Mejnour ben Hur, mejnourbh@gmail.com

Dixième travail d’Hercule

12, il n’y en a que douze, ces travaux. Ils nous servent à présenter quelques réflexions sur des valeurs humaines, sur de judicieuses manières d’accomplir ce qu’Aristote appellerait notre « métier d’hommes ». Hercule nous servira donc de prétexte pendant quelques jours encore. Puis nous passerons à d’autres sujets, peut-être plus « incarnés » dans le philosopher de l’Academos. Mais notre goût d’une certaine simplicité nous interdira, eu égard à la vocation de ce billet, d’aller en profondeur.
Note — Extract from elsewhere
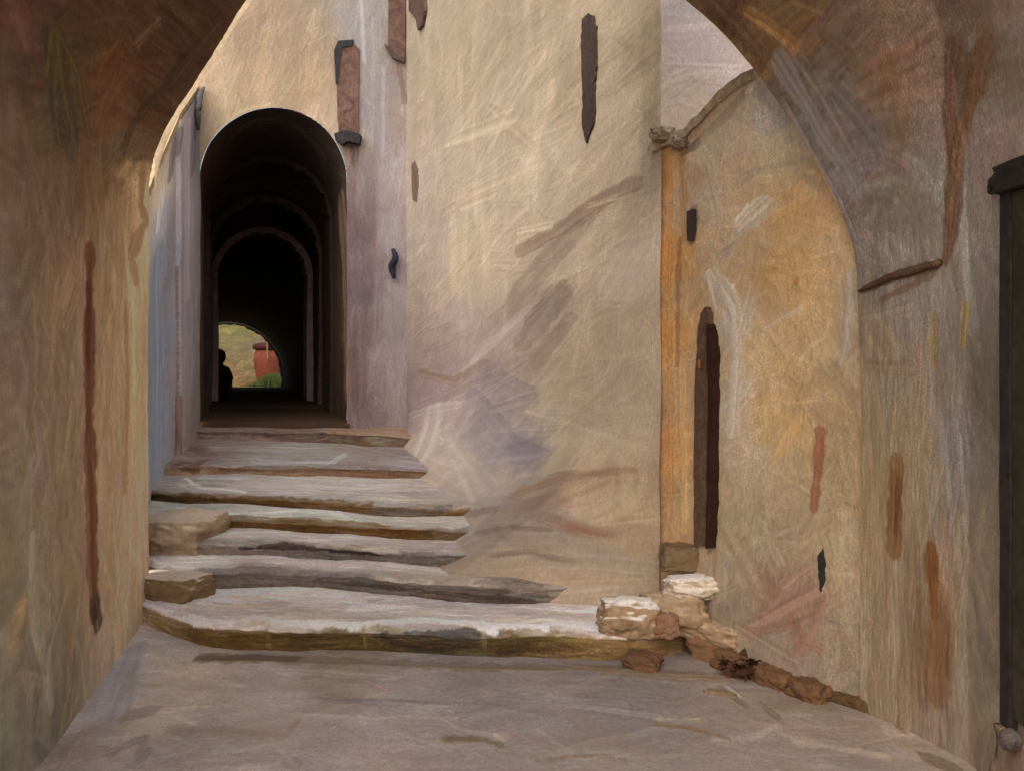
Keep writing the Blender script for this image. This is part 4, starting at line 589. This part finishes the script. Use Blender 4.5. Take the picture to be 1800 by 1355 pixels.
thing(boulder('boulder', (.63, 6.03, .10), (.31, .26, .19), stone('pale_topped_stone', (150, 126, 100), (120, 96, 72), 7, .5, 1.3, top=(206, 198, 190)), None, .22, 3, .45, -.1), 'pale topped boulder lying on the lowest step left of the house corner', 'boulder')
thing(boulder('rock', (.80, 5.93, .12), (.13, .12, .12), M_red, None, .25, 6, .4), 'small reddish brown rock wedged between the two boulders on the lowest step', 'rock')
thing(boulder('ledge_stone', (1.13, 6.02, .07), (.36, .30, .12), M_tan, None, .16, 7, .6, -.9), 'low tan ledge stone along the foot of the ochre house', 'stone')
slab('dark_slot', 'wall_slot', och, flat('black_edge', (44, 40, 38), 1, 6), .01)
thing(boulder('masonry_block', (-2.30, 7.98, .22), (.48, .70, .25), M_bA, None, .13, 11, .66, -.12), 'low tan masonry block beside the upper steps at the left jamb', 'block')
thing(boulder('curb_stone', (-2.07, 6.90, .10), (.44, .32, .16), M_bB, None, .12, 14, .75, -.35), 'pale topped curb stone at the left end of the second step', 'stone')
# scrap of dead leaves and twigs, fallen stones along the right kerb
def leaf_clump(name, c, r, n, mat, seed):
    rnd = random.Random(seed); bm = bmesh.new()
    for k in range(n):
        a = rnd.uniform(0, 2*math.pi); d = rnd.random()**.6*r; h = rnd.uniform(.2, 1)*r*.45*(1-d/r*.6)
        p = Vector((c[0]+math.cos(a)*d*1.3, c[1]+math.sin(a)*d, c[2]+h)); u = Vector((rnd.uniform(-1, 1), rnd.uniform(-1, 1), rnd.uniform(-.4, .7))).normalized(); v = u.cross(Vector((rnd.random(), rnd.random(), 1))).normalized()
        L, W = rnd.uniform(.04, .09), rnd.uniform(.012, .03)
        vs = [bm.verts.new(p-u*L), bm.verts.new(p-u*L*.3+v*W+Vector((0, 0, .012))), bm.verts.new(p+u*L*.6+v*W*.6), bm.verts.new(p+u*L), bm.verts.new(p+u*L*.4-v*W), bm.verts.new(p-u*L*.4-v*W*.8)]
        bm.faces.new(vs)
    me = bpy.data.meshes.new(name); bm.to_mesh(me); bm.free(); return link(name, me, mat)
thing(leaf_clump('dead_leaves', (1.20, 5.66, .02), .11, 200, stone('dead_leaf', (58, 44, 32), (92, 54, 36), 20, .3, .9), 4), 'clump of dark dead leaves on the ground by the right kerb', 'leaves')
thing(boulder('kerb_stone', (.66, 5.78, -.03), (.18, .13, .11), stone('kerb_dark', (86, 66, 46), (110, 74, 54), 9, .4, 1.), None, .2, 21, .5, -.6), 'small dark kerb stone at the right end of the lowest riser', 'stone')
thing(boulder('kerb_stone', (1.10, 5.92, -.03), (.36, .13, .16), stone('kerb_red', (136, 96, 72), (112, 88, 64), 9, .4, 1.), None, .18, 22, .6, -.75), 'reddish kerb stone below the pale stones at the bend of the lowest step', 'stone')
thing(boulder('kerb_stone', (1.56, 5.16, -.05), (.34, .10, .10), stone('kerb_brown', (96, 72, 48), (76, 52, 32), 9, .4, 1.), None, .18, 23, .6, -1.0), 'long brown kerb stone at the foot of the right arch pier', 'stone')
for k, (x, y, L_, rz, lab) in enumerate(((1.22, 5.80, .22, -1.05, 'brown kerb stone just left of the dead leaves at the foot of the ochre house'),
        (1.37, 5.55, .24, -1.1, 'brown kerb stone just right of the dead leaves at the foot of the ochre house'),
        (1.48, 5.33, .2, -1.1, 'small brown kerb stone second from the right arch pier'))):
    thing(boulder('kerb_stone', (x-.10, y-.05, -.03), (L_, .12, .11), stone('kerb_mixed', (112-8*k, 86-8*k, 62-8*k), (92, 64, 44), 9, .5, 1.2), None, .22, 31+k, .55, rz), lab, 'stone', 'broken kerb stones along the foot of the ochre house')
thing(boulder('loose_stone', (.98, 5.33, -.03), (.05, .16, .045), flat('worn_stone', (118, 98, 76)), None, .2, 24, .5, .9), 'small slanting loose stone lying on the paving right of centre', 'stone')
# ---- garden: jar, stick, grass, shrub, seated person
def lathe(name, prof, c, mat, parent=None, seg=40):
    bm = bmesh.new(); rings = []
    for r, z in prof: rings.append([bm.verts.new((c[0]+r*math.cos(2*math.pi*k/seg), c[1]+r*math.sin(2*math.pi*k/seg), c[2]+z)) for k in range(seg)])
    for a, b in zip(rings, rings[1:]):
        for k in range(seg): bm.faces.new((a[k], a[(k+1) % seg], b[(k+1) % seg], b[k]))
    for f in bm.faces: f.smooth = True
    bm.normal_update(); me = bpy.data.meshes.new(name); bm.to_mesh(me); bm.free(); return link(name, me, mat, parent)
jy = 36.0; jx, jz = -7.65, .45
jar = tag(empty('clay_jar', (jx, jy, jz)), 'large red clay jar with dark maroon mouth standing in the garden', 'jar')
lathe('body', [(.26, 0), (.40, .25), (.49, .60), (.52, .95), (.49, 1.15), (.44, 1.24)], (jx, jy, jz), flat('red_clay', (168, 84, 60), JG, 12, 3), jar)
lathe('rim', [(.44, 1.22), (.54, 1.26), (.56, 1.34), (.50, 1.42), (.30, 1.46), (.0, 1.47)], (jx, jy, jz), flat('maroon_clay', (92, 32, 28), JG, 8, 3), jar)
tag(tube('pale_stick', [(jx+.06, jy-.66, 1.35), (jx+.05, jy-.66, 1.7), (jx+.04, jy-.66, 2.0)], .022, flat('pale_wood', (200, 160, 110), JG)), 'thin pale stick standing upright in front of the clay jar', 'stick')
def grass(name, cx, cy, cz, n, mat):
    rnd = random.Random(5); vs = []; fs = []
    for k in range(n):
        x = cx+rnd.gauss(0, .35); y = cy+rnd.gauss(0, .35); h = rnd.uniform(.16, .46)*math.exp(-((x-cx)/.6)**2); a = rnd.uniform(0, 6.28); w = .016; i = len(vs)
        vs += [(x-w*math.cos(a), y-w*math.sin(a), cz), (x+w*math.cos(a), y+w*math.sin(a), cz), (x+.1*math.sin(a*3), y, cz+h)]; fs.append((i, i+1, i+2))
    me = bpy.data.meshes.new(name); me.from_pydata(vs, [], fs); return link(name, me, mat)
tag(grass('grass', -7.2, 34.6, .58, 3500, flat('fresh_grass', (112, 128, 62), JG, 16, 6)), 'green grass growing in front of the clay jar', 'grass', kind='stuff')
# person sitting with drawn-up knees against the tunnel wall, just inside the second arch
def person():
    root = tag(empty('person', (-5.12, 19.9, .80)), 'person in black clothes sitting on the tunnel floor with knees drawn up', 'person')
    J = {'hip': ((0, 0, .12), .13), 'belly': ((-.03, 0, .30), .12), 'chest': ((-.01, 0, .46), .135), 'neck': ((.03, 0, .60), .05), 'head': ((.06, 0, .70), .085), 'crown': ((.05, 0, .79), .07)}
    E = [('hip', 'belly'), ('belly', 'chest'), ('chest', 'neck'), ('neck', 'head'), ('head', 'crown')]
    for s_, n in ((1, 'a'), (-1, 'b')):
        J['sh'+n] = ((0, .17*s_, .50), .06); J['el'+n] = ((.16, .20*s_, .34), .042); J['wr'+n] = ((.34, .08*s_, .40), .03); J['ha'+n] = ((.40, .03*s_, .41), .03)
        J['th'+n] = ((.05, .10*s_, .10), .10); J['kn'+n] = ((.36, .11*s_, .46), .065); J['an'+n] = ((.42, .10*s_, .07), .045); J['to'+n] = ((.58, .11*s_, .04), .035)
        E += [('chest', 'sh'+n), ('sh'+n, 'el'+n), ('el'+n, 'wr'+n), ('wr'+n, 'ha'+n), ('hip', 'th'+n), ('th'+n, 'kn'+n), ('kn'+n, 'an'+n), ('an'+n, 'to'+n)]
    K = list(J); me = bpy.data.meshes.new('body'); me.from_pydata([J[k][0] for k in K], [(K.index(a), K.index(b)) for a, b in E], [])
    o = bpy.data.objects.new('body', me); COL.objects.link(o); o.parent = root; me.materials.append(flat('black_cloth', (24, 22, 22), .8, 4))
    me.skin_vertices or o.modifiers.new('skin', 'SKIN')
    if not o.modifiers: o.modifiers.new('skin', 'SKIN')
    for k, n in enumerate(K): me.skin_vertices[0].data[k].radius = (J[n][1],)*2
    me.skin_vertices[0].data[0].use_root = True
    o.modifiers.new('sub', 'SUBSURF').render_levels = 2
    hb = bpy.data.meshes.new('hood'); bm = bmesh.new(); bmesh.ops.create_uvsphere(bm, u_segments=20, v_segments=14, radius=.115)
    for v in bm.verts: v.co = Vector((v.co.x*1.0+.035, v.co.y, v.co.z*1.2+.74))+Vector((.02*mnoise.noise(v.co*20),)*3)
    for f in bm.faces: f.smooth = True
    bm.to_mesh(hb); bm.free(); h = bpy.data.objects.new('hood', hb); COL.objects.link(h); h.parent = root; hb.materials.append(me.materials[0])
    root.rotation_euler = (0, 0, R(-62)); root.scale = (.9, .9, .98); return root
person()
# ================================================================= light, world, camera
EL, AZ = SUN_EL, SUN_AZ         # sun direction: azimuth measured clockwise from +Y
w = bpy.data.worlds.new('World'); scene.world = w; w.use_nodes = True; nt = w.node_tree
sky = nt.nodes.new('ShaderNodeTexSky'); sky.sky_type = 'NISHITA'; sky.sun_disc = False; sky.sun_elevation = R(EL); sky.sun_rotation = R(AZ); sky.air_density = 1.3; sky.dust_density = 4
bg = nt.nodes['Background']; bg.inputs['Strength'].default_value = SKY
nt.links.new(sky.outputs[0], bg.inputs[0])
ld = bpy.data.lights.new('sun', 'SUN'); ld.energy = SUN; ld.angle = R(SUN_ANG); ld.color = (1, .96, .90)
lo = bpy.data.objects.new('sun', ld); COL.objects.link(lo)
d = Vector((math.sin(R(AZ))*math.cos(R(EL)), math.cos(R(AZ))*math.cos(R(EL)), math.sin(R(EL))))
lo.rotation_euler = d.to_track_quat('Z', 'Y').to_euler()
cam = bpy.data.cameras.new('camera'); co = bpy.data.objects.new('camera', cam); COL.objects.link(co)
co.location = (0, 0, 1.6); co.rotation_euler = (math.pi/2, 0, 0); cam.sensor_width = 36; cam.lens = 40; cam.shift_y = -.032; cam.clip_end = 3000
scene.camera = co
scene.view_settings.view_transform = 'Standard'; scene.view_settings.look = 'None'; scene.view_settings.exposure = 0
scene.render.engine = 'CYCLES'; scene.cycles.max_bounces = 8; scene.cycles.diffuse_bounces = 5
Nous nous contentons de jeter un mot ou un autre, le compagnonnage voulant qu’en chacun les mots poursuivent leur route et aboutissent à cette conclusion fameuse du philosophe : « ici aussi les dieux sont présents ». Dans l’attente de ces jours glorieux, lisons le dixième travail d’Hercule :

10° Capture des boeufs de Géryon : ce géant demeurait dans un pays de l’Ouest, au-delà des limites connues de la Terre. Héraclès partit en expédition, franchit le détroit de Gibraltar, y élevant deux colonnes pour laisser des traces de son passage. Mais, accablé par la chaleur, le héros menaça Hélios de ses flèches. Pour l’apaiser, le soleil lui prêta un bateau d’or qui lui permit de franchir l’Océan. Héraclès tua alors Géryon, les gardiens du troupeau et s’empara du bétail. Il revint ensuite par la Gaule, l’Italie et la Thrace dans les territoires d’Eurysthée, qui sacrifia tous les animaux à Héra. »

Bonne lecture, fructueuse méditation. A demain. Mejnour te salue!